• GIVEN INSTRUCTION
In the material below, find all lines with the string "scene" and copy them.

• GIVEN MATERIAL

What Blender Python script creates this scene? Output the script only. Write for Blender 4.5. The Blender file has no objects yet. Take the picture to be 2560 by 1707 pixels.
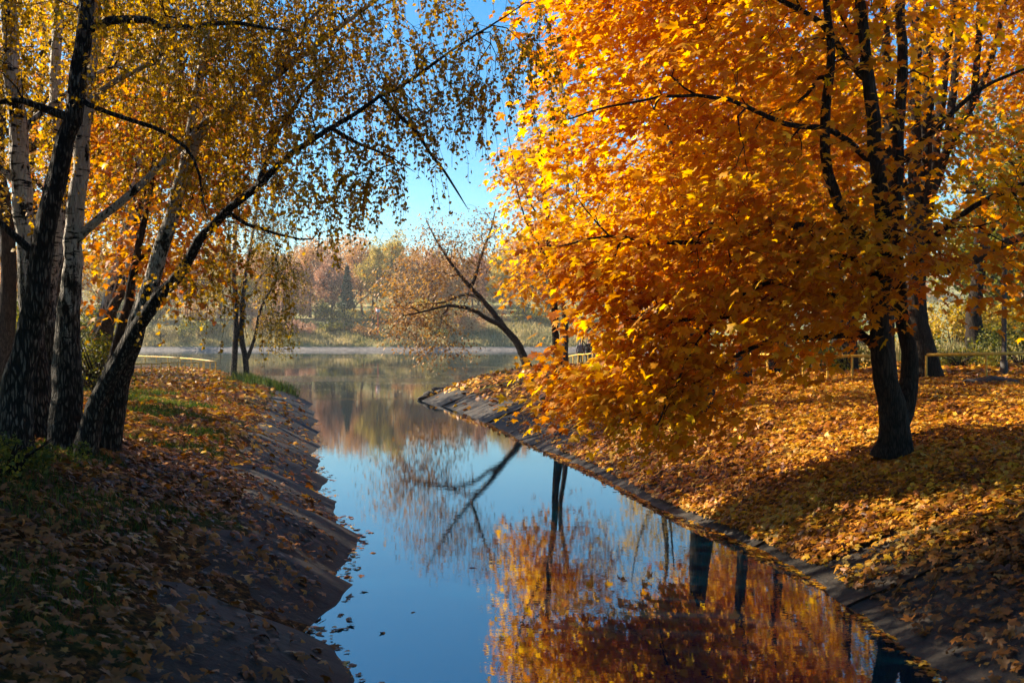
import bpy, math, time
import numpy as np
from mathutils import Vector
T0 = time.time()
S = bpy.context.scene
C = S.collection
rng = np.random.default_rng(11)
R = math.radians

# ------------------------------------------------------------------ camera
F = 2489.0; YH = 838.0; CH = 3.0
cam = bpy.data.cameras.new('camera'); cam_o = bpy.data.objects.new('camera', cam); C.objects.link(cam_o)
cam.sensor_width = 36; cam.lens = 35.0; cam.clip_start = 0.05; cam.clip_end = 3000
cam_o.location = (0, 0, CH); cam_o.rotation_euler = (R(90 - 0.357), 0, 0)
cam.dof.use_dof = True; cam.dof.focus_distance = 15.0; cam.dof.aperture_fstop = 2.8
S.camera = cam_o

# ------------------------------------------------------------------ sky, sun, exposure
SUN_EL = R(31.0)
SUN_H = np.array([-0.94, 0.34])            # horizontal direction towards the sun
SUN_H /= np.linalg.norm(SUN_H)
W = bpy.data.worlds.new('World'); S.world = W; W.use_nodes = True
nt = W.node_tree; nt.nodes.clear()
sky = nt.nodes.new('ShaderNodeTexSky'); sky.sky_type = 'NISHITA'; sky.sun_disc = False
sky.sun_elevation = SUN_EL
sky.sun_rotation = math.atan2(SUN_H[0], SUN_H[1])
sky.air_density = 1.0; sky.dust_density = 0.4; sky.ozone_density = 2.5; sky.altitude = 100
tint = nt.nodes.new('ShaderNodeMix'); tint.data_type = 'RGBA'; tint.blend_type = 'MULTIPLY'
tint.inputs[0].default_value = 1.0; tint.inputs[7].default_value = (0.98, 1.25, 1.2, 1)
bg = nt.nodes.new('ShaderNodeBackground'); bg.inputs[1].default_value = 0.058
wo = nt.nodes.new('ShaderNodeOutputWorld')
hsv = nt.nodes.new('ShaderNodeHueSaturation'); hsv.inputs['Saturation'].default_value = 1.45
nt.links.new(sky.outputs[0], hsv.inputs['Color']); nt.links.new(hsv.outputs[0], tint.inputs[6]); nt.links.new(tint.outputs[2], bg.inputs[0]); nt.links.new(bg.outputs[0], wo.inputs[0])
sun = bpy.data.lights.new('sun', 'SUN'); sun.energy = 5.0; sun.angle = R(0.53); sun.color = (1.0, 0.86, 0.66)
sun_o = bpy.data.objects.new('sun', sun); C.objects.link(sun_o)
tosun = Vector((SUN_H[0]*math.cos(SUN_EL), SUN_H[1]*math.cos(SUN_EL), math.sin(SUN_EL)))
sun_o.rotation_euler = tosun.to_track_quat('Z', 'Y').to_euler(); sun_o.location = tosun*60
S.view_settings.view_transform = 'Standard'; S.view_settings.look = 'None'
S.view_settings.gamma = 1.0; S.view_settings.exposure = 1.68; S.view_settings.use_curve_mapping = False
S.cycles.use_denoising = True
S.cycles.max_bounces = 7; S.cycles.diffuse_bounces = 3; S.cycles.glossy_bounces = 3; S.cycles.transmission_bounces = 4
S.cycles.caustics_reflective = False; S.cycles.caustics_refractive = False

# ------------------------------------------------------------------ helpers
def P(x, y, D):
    """world point of a photograph pixel at depth D"""
    return np.array([(x-1280.0)/F*D, D, CH-(y-YH)/F*D])

def tag(o, label=None, cat=None, group=None, kind=None):
    if label: o['label'] = label
    if cat: o['category'] = cat
    if group: o['group'] = group
    if kind: o['kind'] = kind
    return o

def empty(name, loc, **k):
    o = bpy.data.objects.new(name, None); C.objects.link(o); o.location = loc
    o.empty_display_size = 0.2
    return tag(o, **k)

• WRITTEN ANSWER
What Blender Python script creates this scene? Output the script only. Write for Blender 4.5. The Blender file has no objects yet. Take the picture to be 2560 by 1707 pixels.
S = bpy.context.scene